------ Information supplied ------

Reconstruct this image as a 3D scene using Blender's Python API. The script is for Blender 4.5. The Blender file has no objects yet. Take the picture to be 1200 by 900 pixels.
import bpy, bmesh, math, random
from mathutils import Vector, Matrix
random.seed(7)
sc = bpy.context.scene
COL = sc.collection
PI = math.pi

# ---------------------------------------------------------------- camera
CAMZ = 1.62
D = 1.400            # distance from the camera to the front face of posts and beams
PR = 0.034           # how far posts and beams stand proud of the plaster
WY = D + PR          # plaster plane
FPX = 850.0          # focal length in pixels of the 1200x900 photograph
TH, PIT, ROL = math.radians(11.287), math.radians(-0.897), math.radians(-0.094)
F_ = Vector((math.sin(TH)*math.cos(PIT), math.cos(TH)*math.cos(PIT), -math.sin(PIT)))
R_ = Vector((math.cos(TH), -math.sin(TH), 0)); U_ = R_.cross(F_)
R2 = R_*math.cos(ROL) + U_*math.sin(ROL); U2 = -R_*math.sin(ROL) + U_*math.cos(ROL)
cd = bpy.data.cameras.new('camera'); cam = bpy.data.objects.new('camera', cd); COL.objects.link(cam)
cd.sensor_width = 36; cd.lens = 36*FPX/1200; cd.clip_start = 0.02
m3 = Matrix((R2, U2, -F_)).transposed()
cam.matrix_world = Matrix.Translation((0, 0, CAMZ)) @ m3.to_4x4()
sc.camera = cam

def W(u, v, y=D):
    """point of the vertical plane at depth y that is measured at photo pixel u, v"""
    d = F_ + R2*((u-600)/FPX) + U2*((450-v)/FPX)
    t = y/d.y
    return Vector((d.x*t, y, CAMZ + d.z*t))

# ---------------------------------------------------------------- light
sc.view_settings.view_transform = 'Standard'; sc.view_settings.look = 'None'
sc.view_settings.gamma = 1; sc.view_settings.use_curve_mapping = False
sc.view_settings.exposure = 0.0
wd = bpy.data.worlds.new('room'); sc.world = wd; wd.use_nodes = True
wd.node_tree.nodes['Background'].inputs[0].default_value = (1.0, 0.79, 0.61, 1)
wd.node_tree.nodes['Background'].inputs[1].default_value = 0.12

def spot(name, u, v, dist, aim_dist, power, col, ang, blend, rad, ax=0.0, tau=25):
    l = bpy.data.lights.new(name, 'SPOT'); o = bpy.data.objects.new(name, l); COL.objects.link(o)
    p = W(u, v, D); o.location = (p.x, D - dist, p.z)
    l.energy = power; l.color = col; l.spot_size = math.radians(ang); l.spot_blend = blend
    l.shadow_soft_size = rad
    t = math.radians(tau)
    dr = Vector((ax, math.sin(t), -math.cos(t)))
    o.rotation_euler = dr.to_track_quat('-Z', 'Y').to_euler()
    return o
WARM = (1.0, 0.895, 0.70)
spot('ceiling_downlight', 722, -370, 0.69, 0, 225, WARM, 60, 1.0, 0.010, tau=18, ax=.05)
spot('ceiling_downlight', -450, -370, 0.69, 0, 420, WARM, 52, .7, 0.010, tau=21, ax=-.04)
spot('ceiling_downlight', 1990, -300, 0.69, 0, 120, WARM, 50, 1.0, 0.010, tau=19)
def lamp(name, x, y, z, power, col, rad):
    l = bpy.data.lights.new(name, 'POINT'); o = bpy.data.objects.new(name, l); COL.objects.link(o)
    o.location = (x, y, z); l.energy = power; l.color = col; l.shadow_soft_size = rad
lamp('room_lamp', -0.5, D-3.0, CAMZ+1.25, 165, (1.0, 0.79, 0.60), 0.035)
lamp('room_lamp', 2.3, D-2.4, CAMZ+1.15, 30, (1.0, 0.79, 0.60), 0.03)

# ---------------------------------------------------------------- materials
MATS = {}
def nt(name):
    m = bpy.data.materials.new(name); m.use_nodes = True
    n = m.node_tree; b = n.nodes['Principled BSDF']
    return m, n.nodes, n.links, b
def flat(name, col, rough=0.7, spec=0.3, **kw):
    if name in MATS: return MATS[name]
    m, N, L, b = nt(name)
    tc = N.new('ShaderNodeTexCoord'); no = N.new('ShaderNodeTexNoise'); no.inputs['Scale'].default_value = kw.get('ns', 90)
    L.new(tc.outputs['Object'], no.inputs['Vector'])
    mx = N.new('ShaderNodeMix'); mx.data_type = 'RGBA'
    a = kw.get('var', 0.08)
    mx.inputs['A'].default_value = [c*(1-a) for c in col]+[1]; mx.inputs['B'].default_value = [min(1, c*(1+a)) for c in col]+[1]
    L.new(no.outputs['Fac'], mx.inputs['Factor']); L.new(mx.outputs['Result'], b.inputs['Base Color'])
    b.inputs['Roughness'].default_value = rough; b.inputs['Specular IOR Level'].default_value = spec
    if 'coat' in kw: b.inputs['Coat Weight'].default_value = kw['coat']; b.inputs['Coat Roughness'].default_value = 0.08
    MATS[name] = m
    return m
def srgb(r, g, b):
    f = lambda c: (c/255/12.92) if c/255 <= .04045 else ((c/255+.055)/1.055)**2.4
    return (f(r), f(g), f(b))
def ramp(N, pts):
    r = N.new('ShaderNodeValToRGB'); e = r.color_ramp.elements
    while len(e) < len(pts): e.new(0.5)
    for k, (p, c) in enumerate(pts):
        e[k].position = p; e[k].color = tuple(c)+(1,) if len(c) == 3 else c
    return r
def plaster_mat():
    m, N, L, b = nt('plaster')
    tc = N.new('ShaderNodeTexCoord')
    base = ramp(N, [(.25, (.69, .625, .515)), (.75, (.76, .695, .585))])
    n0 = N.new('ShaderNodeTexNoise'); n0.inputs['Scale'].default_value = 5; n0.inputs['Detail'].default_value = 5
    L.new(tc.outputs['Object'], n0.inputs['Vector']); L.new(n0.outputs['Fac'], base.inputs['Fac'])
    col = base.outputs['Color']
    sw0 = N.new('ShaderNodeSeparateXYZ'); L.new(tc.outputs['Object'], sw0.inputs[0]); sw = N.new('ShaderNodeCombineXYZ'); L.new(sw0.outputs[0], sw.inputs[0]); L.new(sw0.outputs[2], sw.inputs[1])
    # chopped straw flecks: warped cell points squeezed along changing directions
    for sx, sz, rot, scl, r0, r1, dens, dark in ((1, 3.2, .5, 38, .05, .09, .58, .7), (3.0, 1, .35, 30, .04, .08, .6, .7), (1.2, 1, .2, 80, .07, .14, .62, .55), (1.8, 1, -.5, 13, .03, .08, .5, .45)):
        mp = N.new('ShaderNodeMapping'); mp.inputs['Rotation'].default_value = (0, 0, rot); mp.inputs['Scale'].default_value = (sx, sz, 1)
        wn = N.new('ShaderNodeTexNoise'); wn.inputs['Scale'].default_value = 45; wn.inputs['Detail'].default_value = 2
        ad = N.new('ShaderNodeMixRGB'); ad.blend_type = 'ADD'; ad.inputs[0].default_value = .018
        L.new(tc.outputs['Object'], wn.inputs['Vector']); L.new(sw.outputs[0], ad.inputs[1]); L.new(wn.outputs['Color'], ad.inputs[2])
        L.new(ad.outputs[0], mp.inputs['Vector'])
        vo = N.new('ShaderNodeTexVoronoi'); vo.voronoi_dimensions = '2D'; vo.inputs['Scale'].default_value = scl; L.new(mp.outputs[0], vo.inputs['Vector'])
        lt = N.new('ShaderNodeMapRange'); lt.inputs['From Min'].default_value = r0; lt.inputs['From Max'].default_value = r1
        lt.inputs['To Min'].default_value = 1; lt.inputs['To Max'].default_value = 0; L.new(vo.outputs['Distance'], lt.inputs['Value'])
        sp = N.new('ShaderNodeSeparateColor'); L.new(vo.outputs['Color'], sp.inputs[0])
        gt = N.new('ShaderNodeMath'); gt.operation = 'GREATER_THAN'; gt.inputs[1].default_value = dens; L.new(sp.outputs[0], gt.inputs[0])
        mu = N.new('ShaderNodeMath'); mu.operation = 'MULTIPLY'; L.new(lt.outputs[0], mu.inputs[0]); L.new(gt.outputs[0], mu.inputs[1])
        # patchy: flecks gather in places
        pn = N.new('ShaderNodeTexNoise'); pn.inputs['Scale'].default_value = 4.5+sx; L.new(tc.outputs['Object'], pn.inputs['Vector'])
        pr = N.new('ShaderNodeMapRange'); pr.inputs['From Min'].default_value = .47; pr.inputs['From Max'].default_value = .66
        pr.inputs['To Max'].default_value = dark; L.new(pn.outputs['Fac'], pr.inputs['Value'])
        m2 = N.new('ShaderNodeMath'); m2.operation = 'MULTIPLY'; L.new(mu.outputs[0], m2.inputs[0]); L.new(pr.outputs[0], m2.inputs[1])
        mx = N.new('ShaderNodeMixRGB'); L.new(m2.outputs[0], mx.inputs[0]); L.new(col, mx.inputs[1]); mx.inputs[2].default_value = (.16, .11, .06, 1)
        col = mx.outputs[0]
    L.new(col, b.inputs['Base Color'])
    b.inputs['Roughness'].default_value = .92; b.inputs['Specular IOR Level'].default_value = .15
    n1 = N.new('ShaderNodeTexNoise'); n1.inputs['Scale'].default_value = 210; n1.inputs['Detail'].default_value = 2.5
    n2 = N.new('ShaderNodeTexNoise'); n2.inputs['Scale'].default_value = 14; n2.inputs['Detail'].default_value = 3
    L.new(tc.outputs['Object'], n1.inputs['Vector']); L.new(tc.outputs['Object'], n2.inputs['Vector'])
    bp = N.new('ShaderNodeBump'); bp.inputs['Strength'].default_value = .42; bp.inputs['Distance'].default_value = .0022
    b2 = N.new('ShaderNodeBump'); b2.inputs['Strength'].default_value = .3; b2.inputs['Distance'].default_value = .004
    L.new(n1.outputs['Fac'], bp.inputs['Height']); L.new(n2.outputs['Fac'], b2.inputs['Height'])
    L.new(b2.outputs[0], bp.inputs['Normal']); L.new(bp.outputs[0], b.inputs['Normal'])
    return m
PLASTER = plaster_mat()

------

* **Goal**: In the listing above, reproduce the first line and each one after it through the line that contains "PI = math.pi".

* **Task result**:
Reconstruct this image as a 3D scene using Blender's Python API. The script is for Blender 4.5. The Blender file has no objects yet. Take the picture to be 1200 by 900 pixels.
import bpy, bmesh, math, random
from mathutils import Vector, Matrix
random.seed(7)
sc = bpy.context.scene
COL = sc.collection
PI = math.pi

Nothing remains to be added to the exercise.